JS: Sales is such an important — if not the most important — skill set for a founder to have. Everything I do is sales — business development, fundraising, recruiting. All of these things are examples of selling your vision to someone. From a partnership perspective, I’ve been very successful in getting people excited to see where we’re going. I’ve been similarly successful with recruiting. I’ve had people take $100,000 pay cuts to come work with me (with an equity upside) because they really believe in what we’re doing.
When it comes to company culture, we often say that we take our work really seriously but we don’t take ourselves very seriously.
JS: Golden Seeds has been critical to our success.
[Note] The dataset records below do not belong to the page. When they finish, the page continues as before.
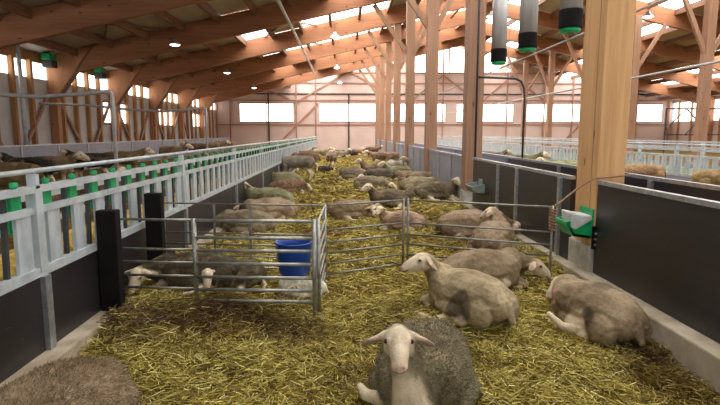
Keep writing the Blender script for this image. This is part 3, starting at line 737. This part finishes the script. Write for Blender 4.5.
def head(B, c, fwd, up=(0, 0, 1), sc=1.0, ear=-.07, earback=-.02):
    f = V(fwd).normalized(); sd = V(up).cross(f).normalized(); u = f.cross(sd).normalized()   # sd = left
    R = Matrix((f, sd, u)).transposed(); c = V(c)
    T = lambda x, y, z: c+R@V((x*sc, y*sc, z*sc))
    B.ell(c, (.088*sc, .070*sc, .078*sc), R, 's')
    B.cap(T(.02, 0, .004), T(.155, 0, -.035), .062*sc, .040*sc, 's')
    B.cap(T(.02, 0, .03), T(.15, 0, -.012), .048*sc, .034*sc, 's')
    B.ell(T(.17, 0, -.040), (.040*sc, .042*sc, .036*sc), R, 's')
    B.cap(T(-.01, 0, -.045), T(.15, 0, -.062), .046*sc, .026*sc, 's')
    for y in (-1, 1):
        B.ell(T(.038, y*.052, .026), (.028*sc, .018*sc, .02*sc), R, 's')
        B.ell(T(0, y*.042, -.03), (.05*sc, .035*sc, .045*sc), R, 's')
        base = V((-.03, y*.062, .022)); tip = V((-.03+earback, y*.185, .02+ear)); ax = (tip-base).normalized()
        th = ax.cross(V((.75, 0, .65))).normalized(); wd = th.cross(ax).normalized()
        # ear: flat ellipsoid: ax length, wd width, th thickness
        Rl = R@Matrix((ax, wd, th)).transposed(); ce = T(*((base+tip)/2))
        B.ell(ce, (.082*sc, .044*sc, .0150*sc), Rl, 's'); B.cap(T(*base), T(*((base*2+tip)/3)), .024*sc, .018*sc, 's')
    def paint(P, mask):
        L = (P-np.array(c))@np.array(R)/sc
        x, y, z = L[:, 0], L[:, 1], L[:, 2]
        near = (np.abs(x) < .3) & (np.abs(y) < .25) & (np.abs(z) < .2)
        mask[:, 1] = np.maximum(mask[:, 1], near*np.clip((x-.175)/.03, 0, 1)*.5*np.clip((z+.075)/.02, 0, 1))
        ins = near & (np.abs(y) > .085) & (mask[:, 0] > .5)
        mask[:, 1] = np.maximum(mask[:, 1], ins*.28); mask[:, 2] = np.maximum(mask[:, 2], ins*(z < -.0)*.45)
        for s_ in (-1, 1):
            dn = np.sqrt((x-.203)**2+(y-s_*.017)**2+((z+.028)*1.4)**2); mask[:, 2] = np.maximum(mask[:, 2], near*np.clip(1.5-dn/.007, 0, 1))
            de = np.sqrt((x-.045)**2+(y-s_*.066)**2+((z-.024)*1.1)**2); mask[:, 1] = np.maximum(mask[:, 1], near*np.clip(1.6-de/.014, 0, .7))
            mask[:, 2] = np.maximum(mask[:, 2], near*np.clip(1.4-de/.013, 0, .6))
        mo = (x > .15) & (np.abs(z+.058+.25*(x-.19)) < .007) & near; mask[:, 2] = np.maximum(mask[:, 2], mo*.75)
    eyes = [T(.047, -.063, .024), T(.047, .063, .024)]
    return paint, eyes
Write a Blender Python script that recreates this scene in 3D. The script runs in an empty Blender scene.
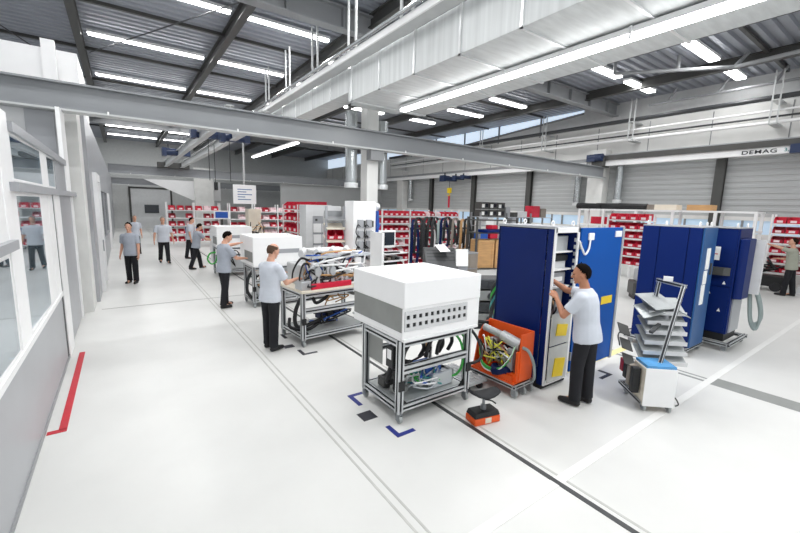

I raised a $1.8 million round in 2016 and in that round, I raised about half from existing relationships and the other half through angel groups, which would never have happened without Golden Seeds. When I received the money from them, it was transformative for our raise because other angel groups then followed. Many of those folks wouldn’t have otherwise given me the time of day, but they knew that if Golden Seeds members were investing, then I had made it through an incredibly thorough due diligence process and that gave them the confidence to invest in me.
The other way that Golden Seeds has been so helpful in our success is that, Lisa, having you as a board member has been incredible in helping me navigate resources. My deal with Amazon ultimately came through an introduction from one of my Golden Seeds investors, Lynn Baine. The network is remarkable. The best investors bring far more than dollars to the table; they bring energy, ideas, connections, guidance and perspective. Golden Seeds has delivered on all of those dimensions and continues to support us as we grow.